1. A method which removes dust and debris from electrical equipment, which method comprises providing a hand pump having a handle, a cylinder, and a nozzle, directing the nozzle of the hand pump toward the dust and debris to be removed, manipulating the handle of the hand pump so as to create either a blowing of air out of the nozzle or a sucking in of air into the cylinder.

2. The method of claim 1, wherein the handle is manipulated so as to create air being blown from the nozzle.

3. The method of claim 1, wherein the handle is manipulated so that air is sucked into the cylinder of the hand pump.

4. The method of claim 1, wherein the hand pump contains an anti-static wire.

5. The method of claim 3, wherein the hand pump has a) a central valve which allows air into the hand pump when handle is pulled back but does not allow air to pass from the cylinder to the nozzle, b) a dust collection container having a filter outside of the hand pump, and c) a plurality of valves which allow the air to pass from the cylinder to the dust container when the handle is pushed forward.

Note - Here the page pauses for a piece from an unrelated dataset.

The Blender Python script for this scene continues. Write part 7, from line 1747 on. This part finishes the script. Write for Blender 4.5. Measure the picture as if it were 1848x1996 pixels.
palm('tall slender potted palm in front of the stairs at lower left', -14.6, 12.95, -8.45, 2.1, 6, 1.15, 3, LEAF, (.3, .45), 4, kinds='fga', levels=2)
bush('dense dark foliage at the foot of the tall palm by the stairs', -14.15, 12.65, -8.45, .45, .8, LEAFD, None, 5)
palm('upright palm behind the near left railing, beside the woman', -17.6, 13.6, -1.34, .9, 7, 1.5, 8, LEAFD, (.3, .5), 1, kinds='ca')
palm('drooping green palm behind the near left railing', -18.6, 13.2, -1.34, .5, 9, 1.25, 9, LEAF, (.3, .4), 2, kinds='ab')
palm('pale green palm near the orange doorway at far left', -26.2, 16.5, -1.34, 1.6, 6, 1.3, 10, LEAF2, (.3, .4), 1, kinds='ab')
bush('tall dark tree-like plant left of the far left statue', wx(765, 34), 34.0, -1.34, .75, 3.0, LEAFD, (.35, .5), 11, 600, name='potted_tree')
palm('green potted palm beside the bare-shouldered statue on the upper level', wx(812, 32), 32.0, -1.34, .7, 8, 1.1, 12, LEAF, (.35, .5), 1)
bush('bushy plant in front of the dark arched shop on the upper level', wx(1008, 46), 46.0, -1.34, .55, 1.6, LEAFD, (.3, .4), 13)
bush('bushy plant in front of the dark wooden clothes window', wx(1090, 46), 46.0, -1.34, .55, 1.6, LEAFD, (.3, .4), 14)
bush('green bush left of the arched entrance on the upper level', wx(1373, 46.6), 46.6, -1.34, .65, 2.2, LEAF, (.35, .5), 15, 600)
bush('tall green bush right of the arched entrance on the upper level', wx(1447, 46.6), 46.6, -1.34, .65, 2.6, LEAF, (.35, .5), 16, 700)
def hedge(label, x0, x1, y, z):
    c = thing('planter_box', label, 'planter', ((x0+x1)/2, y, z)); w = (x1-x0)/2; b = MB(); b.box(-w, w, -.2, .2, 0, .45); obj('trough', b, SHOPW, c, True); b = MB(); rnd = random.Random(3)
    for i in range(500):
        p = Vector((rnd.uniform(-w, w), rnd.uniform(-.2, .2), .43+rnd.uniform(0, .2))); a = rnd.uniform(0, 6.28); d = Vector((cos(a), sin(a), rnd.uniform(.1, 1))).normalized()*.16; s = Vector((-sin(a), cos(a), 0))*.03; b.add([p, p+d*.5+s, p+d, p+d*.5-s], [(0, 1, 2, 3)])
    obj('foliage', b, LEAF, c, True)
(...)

6. A hand pump having a handle, a cylinder, and a nozzle wherein the hand pump has a) a central valve which allows air into the hand pump when handle is pulled back but does not allow air to pass from the cylinder to the nozzle, b) a dust collection container having a filter outside of the hand pump, and c) a plurality of valves which allow air to pass from the cylinder to the dust container when the handle is pushed forward.